As multichannel video providers beeline toward an IP-based service infrastructure, they seek capacity, efficiency and QoE, notes John Chapman, Cisco Fellow and Chief Architect, who was interviewed on the floor of The Cable Show, in Los Angeles.

If you’re thinking about how multichannel video shifts to IP transport, from MPEG transport, you’re probably already well-versed in the language of DOCSIS 3.0, and its channel bonding features.

Bonding multiple 6 MHz channels together is the foundation for a multicast, IP version of today’s linear broadcast offerings. In doing so, cable operators dramatically expand their shelf space for multi-screen, multi-format video offerings.

Likewise, by converging video services into one, IP-based pipe, cable operators save in operational and capital expense. And, over time, as more MPEG-based video streams shift into the IP domain, their bandwidth can be recovered and applied to other applications.
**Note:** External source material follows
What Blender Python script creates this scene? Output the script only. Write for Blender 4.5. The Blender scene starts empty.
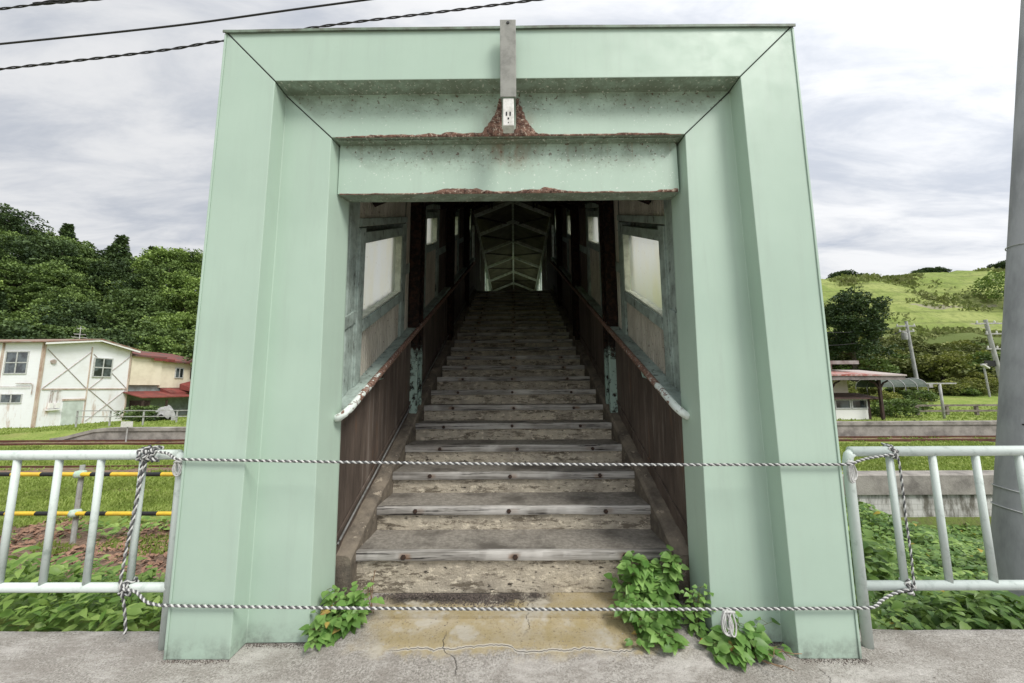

A key part of Cisco’s IP video transition strategy is our new 8×8 and 20×20 CMTS line cards, plus new, DOCSIS 3.0-based cable modems for residences. Features include a managed multicast service and RF spanning across an entire CMTS. From there, the video arrives in IP at the home, enters a DOCSIS 3.0-based home gateway, is shifted out on to a home network, and can be dropped off at any IP-enabled device – IP set-top, PC, or personal device.